[WHAT YOU HAVE TO DO]: Each line below should be quoted exactly, please.

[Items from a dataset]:
=-=-=-=-=

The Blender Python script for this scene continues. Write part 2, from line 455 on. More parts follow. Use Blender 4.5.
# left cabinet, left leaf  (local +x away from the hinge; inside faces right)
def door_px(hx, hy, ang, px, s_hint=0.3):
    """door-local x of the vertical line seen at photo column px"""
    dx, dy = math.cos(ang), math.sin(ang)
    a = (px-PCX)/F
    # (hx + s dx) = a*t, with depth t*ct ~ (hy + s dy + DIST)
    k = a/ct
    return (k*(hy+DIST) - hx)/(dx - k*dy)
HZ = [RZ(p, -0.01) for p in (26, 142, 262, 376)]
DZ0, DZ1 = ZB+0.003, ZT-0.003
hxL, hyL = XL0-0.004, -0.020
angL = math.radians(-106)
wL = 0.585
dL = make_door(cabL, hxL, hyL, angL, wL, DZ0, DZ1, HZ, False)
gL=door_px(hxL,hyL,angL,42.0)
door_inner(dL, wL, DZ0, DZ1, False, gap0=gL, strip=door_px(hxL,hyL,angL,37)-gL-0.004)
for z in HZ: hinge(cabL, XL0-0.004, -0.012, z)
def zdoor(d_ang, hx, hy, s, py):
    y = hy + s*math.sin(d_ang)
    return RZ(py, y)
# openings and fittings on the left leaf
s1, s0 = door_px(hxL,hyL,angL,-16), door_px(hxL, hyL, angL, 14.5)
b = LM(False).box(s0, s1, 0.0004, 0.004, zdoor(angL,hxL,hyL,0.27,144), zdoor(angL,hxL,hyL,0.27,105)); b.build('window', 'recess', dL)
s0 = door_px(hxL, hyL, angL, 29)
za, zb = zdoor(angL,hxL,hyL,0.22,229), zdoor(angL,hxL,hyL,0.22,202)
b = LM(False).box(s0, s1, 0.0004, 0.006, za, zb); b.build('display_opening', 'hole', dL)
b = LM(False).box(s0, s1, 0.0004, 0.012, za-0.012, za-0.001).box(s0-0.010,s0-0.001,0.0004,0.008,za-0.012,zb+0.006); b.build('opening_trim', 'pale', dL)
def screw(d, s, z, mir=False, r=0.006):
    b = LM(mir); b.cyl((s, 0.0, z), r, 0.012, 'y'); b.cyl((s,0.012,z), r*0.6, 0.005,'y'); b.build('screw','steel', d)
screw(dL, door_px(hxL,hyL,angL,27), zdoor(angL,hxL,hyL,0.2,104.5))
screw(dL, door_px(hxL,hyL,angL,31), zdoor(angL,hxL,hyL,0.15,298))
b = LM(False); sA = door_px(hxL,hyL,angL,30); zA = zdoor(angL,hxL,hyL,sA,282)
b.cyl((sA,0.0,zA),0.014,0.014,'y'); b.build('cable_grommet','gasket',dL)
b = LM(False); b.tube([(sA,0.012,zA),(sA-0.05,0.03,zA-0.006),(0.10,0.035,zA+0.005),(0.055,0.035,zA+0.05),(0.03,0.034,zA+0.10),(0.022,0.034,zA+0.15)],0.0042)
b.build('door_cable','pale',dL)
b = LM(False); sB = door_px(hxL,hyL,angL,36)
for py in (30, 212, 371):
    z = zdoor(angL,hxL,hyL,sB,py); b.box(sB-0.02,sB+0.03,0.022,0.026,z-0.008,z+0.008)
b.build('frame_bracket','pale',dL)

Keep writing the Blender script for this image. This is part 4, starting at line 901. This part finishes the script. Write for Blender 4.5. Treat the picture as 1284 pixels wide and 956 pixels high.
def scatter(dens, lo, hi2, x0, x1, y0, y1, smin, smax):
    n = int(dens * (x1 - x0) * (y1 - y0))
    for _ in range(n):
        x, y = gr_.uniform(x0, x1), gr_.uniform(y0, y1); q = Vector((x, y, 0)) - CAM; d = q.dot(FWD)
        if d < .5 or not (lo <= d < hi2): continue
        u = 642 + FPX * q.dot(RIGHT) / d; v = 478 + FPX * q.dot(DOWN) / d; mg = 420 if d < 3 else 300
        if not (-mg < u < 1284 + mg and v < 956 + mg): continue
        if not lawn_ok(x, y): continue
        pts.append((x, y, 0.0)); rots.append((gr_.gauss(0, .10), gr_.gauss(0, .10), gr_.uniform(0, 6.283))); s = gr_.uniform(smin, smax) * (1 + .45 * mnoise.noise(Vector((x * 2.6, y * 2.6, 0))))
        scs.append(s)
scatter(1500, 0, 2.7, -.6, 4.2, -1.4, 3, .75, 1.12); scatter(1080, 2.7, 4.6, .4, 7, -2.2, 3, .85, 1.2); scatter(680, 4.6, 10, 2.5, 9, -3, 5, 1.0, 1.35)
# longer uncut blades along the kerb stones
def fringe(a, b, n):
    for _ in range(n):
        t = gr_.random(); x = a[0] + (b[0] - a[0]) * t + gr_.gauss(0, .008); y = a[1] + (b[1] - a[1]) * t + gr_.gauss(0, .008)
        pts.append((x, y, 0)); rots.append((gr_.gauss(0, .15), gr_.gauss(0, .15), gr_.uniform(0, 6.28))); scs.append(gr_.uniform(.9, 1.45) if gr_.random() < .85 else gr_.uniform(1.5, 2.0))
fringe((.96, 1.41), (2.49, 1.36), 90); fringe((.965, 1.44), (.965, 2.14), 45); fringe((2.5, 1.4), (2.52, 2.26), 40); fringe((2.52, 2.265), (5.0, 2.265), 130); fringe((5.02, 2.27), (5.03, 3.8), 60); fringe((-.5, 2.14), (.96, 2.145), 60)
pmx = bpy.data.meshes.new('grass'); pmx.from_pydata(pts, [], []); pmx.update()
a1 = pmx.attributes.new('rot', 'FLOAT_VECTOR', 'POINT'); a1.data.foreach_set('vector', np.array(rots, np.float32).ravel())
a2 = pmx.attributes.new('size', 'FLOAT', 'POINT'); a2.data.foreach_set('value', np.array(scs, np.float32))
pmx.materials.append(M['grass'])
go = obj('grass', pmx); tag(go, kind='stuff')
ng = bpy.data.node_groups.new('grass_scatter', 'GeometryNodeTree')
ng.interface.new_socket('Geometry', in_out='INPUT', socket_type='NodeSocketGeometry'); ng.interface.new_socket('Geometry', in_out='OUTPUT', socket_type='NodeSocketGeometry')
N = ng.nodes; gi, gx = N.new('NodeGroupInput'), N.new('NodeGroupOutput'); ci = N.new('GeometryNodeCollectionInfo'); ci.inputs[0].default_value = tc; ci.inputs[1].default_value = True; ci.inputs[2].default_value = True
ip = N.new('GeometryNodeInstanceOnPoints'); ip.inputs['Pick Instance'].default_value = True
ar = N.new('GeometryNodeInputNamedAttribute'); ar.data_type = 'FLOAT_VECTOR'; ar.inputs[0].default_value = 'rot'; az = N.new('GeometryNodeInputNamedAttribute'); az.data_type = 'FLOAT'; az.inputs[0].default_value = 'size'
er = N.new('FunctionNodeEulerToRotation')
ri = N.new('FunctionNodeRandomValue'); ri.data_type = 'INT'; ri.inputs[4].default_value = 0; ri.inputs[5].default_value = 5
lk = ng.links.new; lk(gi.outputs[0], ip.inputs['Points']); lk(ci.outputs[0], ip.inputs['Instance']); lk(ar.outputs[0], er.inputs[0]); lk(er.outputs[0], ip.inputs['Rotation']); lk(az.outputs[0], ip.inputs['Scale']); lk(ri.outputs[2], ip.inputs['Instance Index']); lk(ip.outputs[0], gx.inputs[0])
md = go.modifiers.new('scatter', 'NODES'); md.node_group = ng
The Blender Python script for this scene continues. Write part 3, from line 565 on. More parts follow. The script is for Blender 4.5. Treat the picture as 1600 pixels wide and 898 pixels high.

=-=-=-=-=

[ANSWER]:
The Blender Python script for this scene continues. Write part 2, from line 455 on. More parts follow. Use Blender 4.5.
# left cabinet, left leaf  (local +x away from the hinge; inside faces right)
def door_px(hx, hy, ang, px, s_hint=0.3):
    """door-local x of the vertical line seen at photo column px"""
    dx, dy = math.cos(ang), math.sin(ang)
    a = (px-PCX)/F
    # (hx + s dx) = a*t, with depth t*ct ~ (hy + s dy + DIST)
    k = a/ct
    return (k*(hy+DIST) - hx)/(dx - k*dy)
HZ = [RZ(p, -0.01) for p in (26, 142, 262, 376)]
DZ0, DZ1 = ZB+0.003, ZT-0.003
hxL, hyL = XL0-0.004, -0.020
angL = math.radians(-106)
wL = 0.585
dL = make_door(cabL, hxL, hyL, angL, wL, DZ0, DZ1, HZ, False)
gL=door_px(hxL,hyL,angL,42.0)
door_inner(dL, wL, DZ0, DZ1, False, gap0=gL, strip=door_px(hxL,hyL,angL,37)-gL-0.004)
for z in HZ: hinge(cabL, XL0-0.004, -0.012, z)
def zdoor(d_ang, hx, hy, s, py):
    y = hy + s*math.sin(d_ang)
    return RZ(py, y)
# openings and fittings on the left leaf
s1, s0 = door_px(hxL,hyL,angL,-16), door_px(hxL, hyL, angL, 14.5)
b = LM(False).box(s0, s1, 0.0004, 0.004, zdoor(angL,hxL,hyL,0.27,144), zdoor(angL,hxL,hyL,0.27,105)); b.build('window', 'recess', dL)
s0 = door_px(hxL, hyL, angL, 29)
za, zb = zdoor(angL,hxL,hyL,0.22,229), zdoor(angL,hxL,hyL,0.22,202)
b = LM(False).box(s0, s1, 0.0004, 0.006, za, zb); b.build('display_opening', 'hole', dL)
b = LM(False).box(s0, s1, 0.0004, 0.012, za-0.012, za-0.001).box(s0-0.010,s0-0.001,0.0004,0.008,za-0.012,zb+0.006); b.build('opening_trim', 'pale', dL)
def screw(d, s, z, mir=False, r=0.006):
    b = LM(mir); b.cyl((s, 0.0, z), r, 0.012, 'y'); b.cyl((s,0.012,z), r*0.6, 0.005,'y'); b.build('screw','steel', d)
screw(dL, door_px(hxL,hyL,angL,27), zdoor(angL,hxL,hyL,0.2,104.5))
screw(dL, door_px(hxL,hyL,angL,31), zdoor(angL,hxL,hyL,0.15,298))
b = LM(False); sA = door_px(hxL,hyL,angL,30); zA = zdoor(angL,hxL,hyL,sA,282)
b.cyl((sA,0.0,zA),0.014,0.014,'y'); b.build('cable_grommet','gasket',dL)
b = LM(False); b.tube([(sA,0.012,zA),(sA-0.05,0.03,zA-0.006),(0.10,0.035,zA+0.005),(0.055,0.035,zA+0.05),(0.03,0.034,zA+0.10),(0.022,0.034,zA+0.15)],0.0042)
b.build('door_cable','pale',dL)
b = LM(False); sB = door_px(hxL,hyL,angL,36)
for py in (30, 212, 371):
    z = zdoor(angL,hxL,hyL,sB,py); b.box(sB-0.02,sB+0.03,0.022,0.026,z-0.008,z+0.008)
b.build('frame_bracket','pale',dL)

Keep writing the Blender script for this image. This is part 4, starting at line 901. This part finishes the script. Write for Blender 4.5. Treat the picture as 1284 pixels wide and 956 pixels high.
def scatter(dens, lo, hi2, x0, x1, y0, y1, smin, smax):
    n = int(dens * (x1 - x0) * (y1 - y0))
    for _ in range(n):
        x, y = gr_.uniform(x0, x1), gr_.uniform(y0, y1); q = Vector((x, y, 0)) - CAM; d = q.dot(FWD)
        if d < .5 or not (lo <= d < hi2): continue
        u = 642 + FPX * q.dot(RIGHT) / d; v = 478 + FPX * q.dot(DOWN) / d; mg = 420 if d < 3 else 300
        if not (-mg < u < 1284 + mg and v < 956 + mg): continue
        if not lawn_ok(x, y): continue
        pts.append((x, y, 0.0)); rots.append((gr_.gauss(0, .10), gr_.gauss(0, .10), gr_.uniform(0, 6.283))); s = gr_.uniform(smin, smax) * (1 + .45 * mnoise.noise(Vector((x * 2.6, y * 2.6, 0))))
        scs.append(s)
scatter(1500, 0, 2.7, -.6, 4.2, -1.4, 3, .75, 1.12); scatter(1080, 2.7, 4.6, .4, 7, -2.2, 3, .85, 1.2); scatter(680, 4.6, 10, 2.5, 9, -3, 5, 1.0, 1.35)
# longer uncut blades along the kerb stones
def fringe(a, b, n):
    for _ in range(n):
        t = gr_.random(); x = a[0] + (b[0] - a[0]) * t + gr_.gauss(0, .008); y = a[1] + (b[1] - a[1]) * t + gr_.gauss(0, .008)
        pts.append((x, y, 0)); rots.append((gr_.gauss(0, .15), gr_.gauss(0, .15), gr_.uniform(0, 6.28))); scs.append(gr_.uniform(.9, 1.45) if gr_.random() < .85 else gr_.uniform(1.5, 2.0))
fringe((.96, 1.41), (2.49, 1.36), 90); fringe((.965, 1.44), (.965, 2.14), 45); fringe((2.5, 1.4), (2.52, 2.26), 40); fringe((2.52, 2.265), (5.0, 2.265), 130); fringe((5.02, 2.27), (5.03, 3.8), 60); fringe((-.5, 2.14), (.96, 2.145), 60)
pmx = bpy.data.meshes.new('grass'); pmx.from_pydata(pts, [], []); pmx.update()
a1 = pmx.attributes.new('rot', 'FLOAT_VECTOR', 'POINT'); a1.data.foreach_set('vector', np.array(rots, np.float32).ravel())
a2 = pmx.attributes.new('size', 'FLOAT', 'POINT'); a2.data.foreach_set('value', np.array(scs, np.float32))
pmx.materials.append(M['grass'])
go = obj('grass', pmx); tag(go, kind='stuff')
ng = bpy.data.node_groups.new('grass_scatter', 'GeometryNodeTree')
ng.interface.new_socket('Geometry', in_out='INPUT', socket_type='NodeSocketGeometry'); ng.interface.new_socket('Geometry', in_out='OUTPUT', socket_type='NodeSocketGeometry')
N = ng.nodes; gi, gx = N.new('NodeGroupInput'), N.new('NodeGroupOutput'); ci = N.new('GeometryNodeCollectionInfo'); ci.inputs[0].default_value = tc; ci.inputs[1].default_value = True; ci.inputs[2].default_value = True
ip = N.new('GeometryNodeInstanceOnPoints'); ip.inputs['Pick Instance'].default_value = True
ar = N.new('GeometryNodeInputNamedAttribute'); ar.data_type = 'FLOAT_VECTOR'; ar.inputs[0].default_value = 'rot'; az = N.new('GeometryNodeInputNamedAttribute'); az.data_type = 'FLOAT'; az.inputs[0].default_value = 'size'
er = N.new('FunctionNodeEulerToRotation')
ri = N.new('FunctionNodeRandomValue'); ri.data_type = 'INT'; ri.inputs[4].default_value = 0; ri.inputs[5].default_value = 5
lk = ng.links.new; lk(gi.outputs[0], ip.inputs['Points']); lk(ci.outputs[0], ip.inputs['Instance']); lk(ar.outputs[0], er.inputs[0]); lk(er.outputs[0], ip.inputs['Rotation']); lk(az.outputs[0], ip.inputs['Scale']); lk(ri.outputs[2], ip.inputs['Instance Index']); lk(ip.outputs[0], gx.inputs[0])
md = go.modifiers.new('scatter', 'NODES'); md.node_group = ng
The Blender Python script for this scene continues. Write part 3, from line 565 on. More parts follow. The script is for Blender 4.5. Treat the picture as 1600 pixels wide and 898 pixels high.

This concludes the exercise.